Gibt es peinliche Momente?

Ja. Mr. Grey setzt sich nach dem Sex immer ans Klavier und spielt traurige Stücke. Einmal sitzt er dort im Halbdunkel, sie kommt rein, das Bettlaken umgeschlungen, als sei das ihr Brautkleid. Melancholie können die beiden nicht. Außerdem haben die Sadomaso-Szenen trotz feinster Ausstattung etwas Billiges. Man kennt das ja auch eher aus Reality-Formaten im Unterschichts-Fernsehen.

Lustigster Dialog?

Sie stehen vor der Tür hinter der sich sein dunkles Geheimnis verbirgt. Er mit Grabesstimme: "Das ist mein Spielzimmer." Sie: "Wie - X-Box und so?"

Sollte man den Valentinstag mit diesem Film verbringen?
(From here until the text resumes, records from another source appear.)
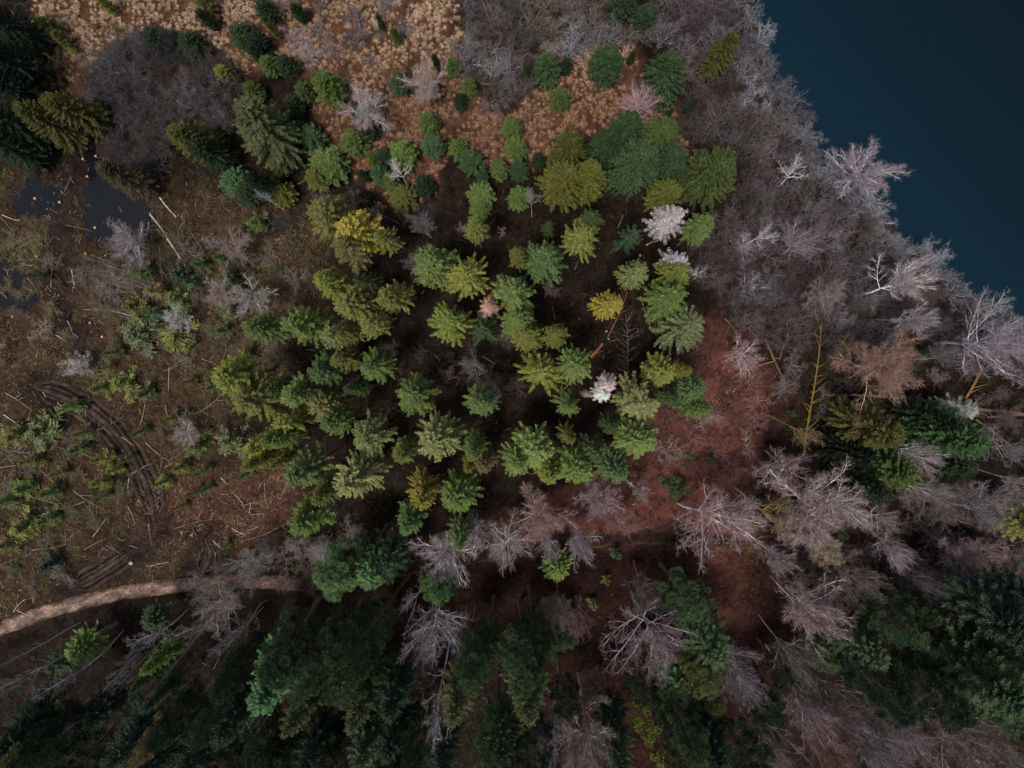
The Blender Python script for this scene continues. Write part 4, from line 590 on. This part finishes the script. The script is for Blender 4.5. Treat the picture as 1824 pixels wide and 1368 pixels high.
# ---------------------------------------------------------------- ground cover
def region_points(n, f, seed, lo=(-60, -60), hi=(1884, 1428)):
    g_ = np.random.default_rng(seed); uv = g_.uniform(lo, hi, (n, 2)); xy = at(uv[:, 0], uv[:, 1]); k = f(uv[:, 0], uv[:, 1], xy[:, 0], xy[:, 1]); m = g_.random(n) < k; return uv[m], xy[m]
land = lambda u, v: (sdist(u, v, LAKE) < -8)
def finish(mb, name, mat, C, per):
    me = mb.mesh(name, mat); set_col(me, np.repeat(C, per, 0) if per else C); o = link(name, me); o['kind'] = 'stuff'; return o
def jit(C, g_, a=.25): return np.clip(C*g_.uniform(1-a, 1+a, (len(C), 1))*g_.uniform(.92, 1.08, C.shape), 0, 1)
# tan tussocks of the meadow
g_ = np.random.default_rng(3); gu, gv = np.meshgrid(np.arange(20, 1260, 8.4), np.arange(-50, 420, 8.4)); gu = (gu+g_.uniform(-3.2, 3.2, gu.shape)).ravel(); gv = (gv+g_.uniform(-3.2, 3.2, gv.shape)).ravel(); xy = at(gu, gv, .3)
pr = sm(sdist(gu, gv, MEADOW)+10*wob(xy[:, 0]*.6, xy[:, 1]*.6), -4, 10)*(1-.75*sm(wob(xy[:, 0]*.28+2, xy[:, 1]*.33, 1, 4), .12, .4)*(gu > 480)*(gu < 720)*(gv < 140))*(.97-.3*sm(gv, 260, 380))*sm(wob(xy[:, 0]*.55, xy[:, 1]*.6, 1, 13)+.5*wob(xy[:, 0]*1.6, xy[:, 1]*1.6, 1, 3), -.75, -.15); m = g_.random(len(gu)) < pr; gu, gv, xy = gu[m], gv[m], xy[m]
nT, nB = len(gu), 40; big = g_.uniform(.45, 1.5, nT)*(1+.35*wob(xy[:, 0]*.9, xy[:, 1]*.9, 1, 2)); base = np.column_stack([xy, height(xy[:, 0], xy[:, 1])])
pale = sm(gv+30*wob(xy[:, 0]*.3, xy[:, 1]*.3), 190, 60)*(1-.45*sm(np.abs(gu-560), 140, 60)); Ct = np.outer(pale, [.40, .275, .185])+np.outer(1-pale, [.27, .155, .095]); Ct = jit(Ct, g_, .28)
a = g_.uniform(0, 6.283, (nT, nB)); a = np.where(g_.random((nT, nB)) < .45, (2.2+1.6*wob(xy[:, 0]*.22, xy[:, 1]*.22, 1, 9))[:, None]+g_.normal(0, .7, (nT, nB)), a); le = g_.uniform(.25, .58, (nT, nB))*big[:, None]; out_ = np.stack([np.cos(a), np.sin(a), 0*a], -1); p0 = base[:, None]+out_*g_.uniform(.0, .10, (nT, nB, 1)); sp = g_.uniform(.25, .9, (nT, nB, 1))
p1 = p0+out_*le[..., None]*.45*sp+np.array([0, 0, 1])*(le[..., None]*.62); p2 = p1+out_*le[..., None]*.55*sp+np.array([0, 0, -1])*(le[..., None]*.18*(sp-.3)); wv = np.stack([-np.sin(a), np.cos(a), 0*a], -1)*.016
A = lambda q: q.reshape(-1, 3)
mb = MB(); mb.quads(A(p0-wv*.7), A(p0+wv*.7), A(p1+wv), A(p1-wv)); mb.tris(A(p1-wv), A(p1+wv), A(p2)); cb_ = jit(np.repeat(Ct, nB, 0), g_, .2); finish(mb, 'dry_grass', M_GRASS, np.vstack([np.repeat(cb_, 4, 0), np.repeat(cb_, 3, 0)]), 0)
# fallen leaves
def leaf_density(u, v, x, y):
    d = .10+.55*sm(sdist(u, v, REDS[0]), -20, 25)+.4*sm(sdist(u, v, REDS[1]), -20, 25)+.3*sm(sdist(u, v, REDS[2]), -20, 25)+.22*sm(sdist(u, v, CLEAR), -20, 25)+.5*sm(sdist(u, v, CHIPS), -20, 20)+.25*sm(sdist(u, v, MEADOW), 0, 10)
    d = d*land(u, v)*(.55+.9*wob(x*.8, y*.8, 1, 3)); return d*np.maximum(.12+.63*sm(u, 480, 620), sm(pdist(u, v, PATH), 10, 24))
uv, xy = region_points(170000, leaf_density, 5); g_ = np.random.default_rng(6); n = len(uv); u, v = uv.T
C = lerp(np.tile(np.array([.040, .024, .015]), (n, 1)), (.10, .058, .030), sm(np.maximum(sdist(u, v, CLEAR), sdist(u, v, MEADOW)), -30, 10)); C = lerp(C, (.13, .055, .042), sm(sdist(u, v, REDS[0]), -40, 30)); C = lerp(C, (.048, .017, .013), sm(sdist(u, v, REDS[1]), -20, 20)*(1-sm(sdist(u, v, REDS[0]), -20, 20))); C = lerp(C, (.17, .085, .055), sm(sdist(u, v, CHIPS), -20, 20)*.6)  # litter under the trees painted darker to stand for their shade
C = lerp(C, (.26, .175, .12), sm(np.hypot(u-1325, v-680), 90, 30)); C = lerp(C, (.22, .13, .035), sm(np.hypot(u-60, v-650), 130, 60)*(g_.random(n) < .5)); C = jit(C, g_, .5)
z = height(xy[:, 0], xy[:, 1])+.06; c = np.column_stack([xy, z+g_.uniform(.0, .06, n)]); a = g_.uniform(0, 6.28, n); s = g_.uniform(.04, .10, n); d1 = np.stack([np.cos(a)*s, np.sin(a)*s, g_.normal(0, .35, n)*s], 1); d2 = np.stack([-np.sin(a)*s*.6, np.cos(a)*s*.6, g_.normal(0, .35, n)*s], 1)
mb = MB(); mb.quads(c-d1, c+d2, c+d1, c-d2); finish(mb, 'leaf_litter', M_LITTER, C, 4)
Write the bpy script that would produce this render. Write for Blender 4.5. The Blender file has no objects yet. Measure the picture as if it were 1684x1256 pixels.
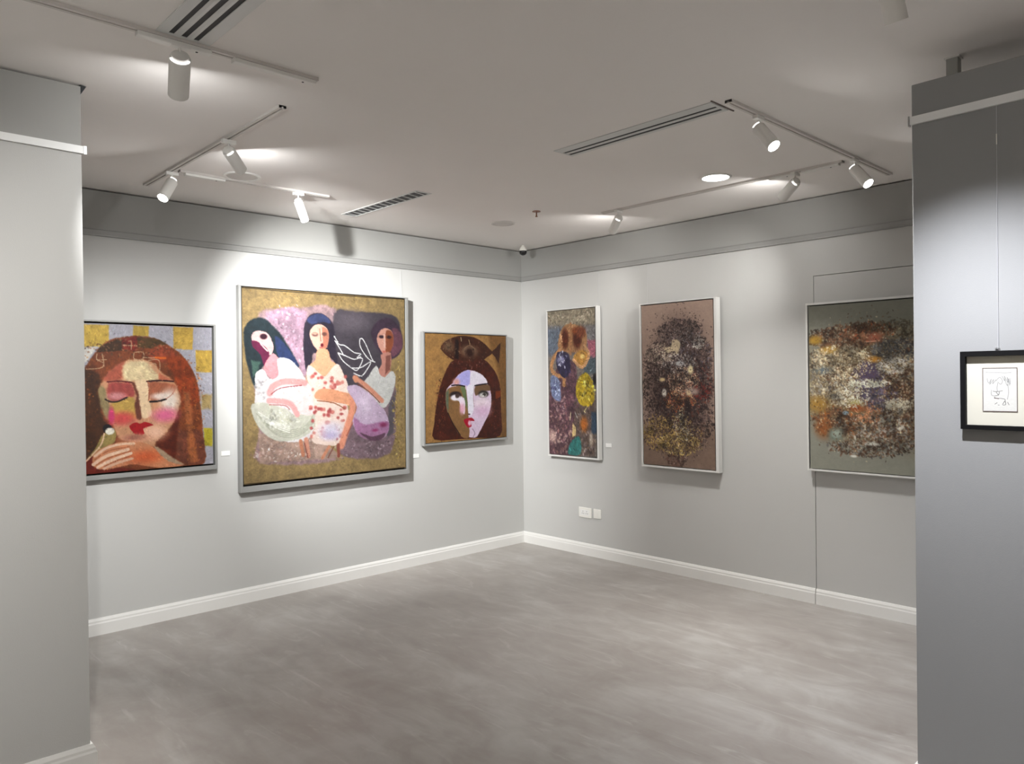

Wenn man Lust auf Hochglanz-Romantik hat und sich gern in teure Autos, Helikopter und Penthouse-Wohnungen mit Designerlampen träumt, dann nur zu. Die ganze Aufregung um die vermeintlich brutalen Sexszenen war vergebens: Der Film ist so verrucht wie Rosamunde Pilcher. Aber an ganz verregneten Wochenenden ist einem ja auch mal danach.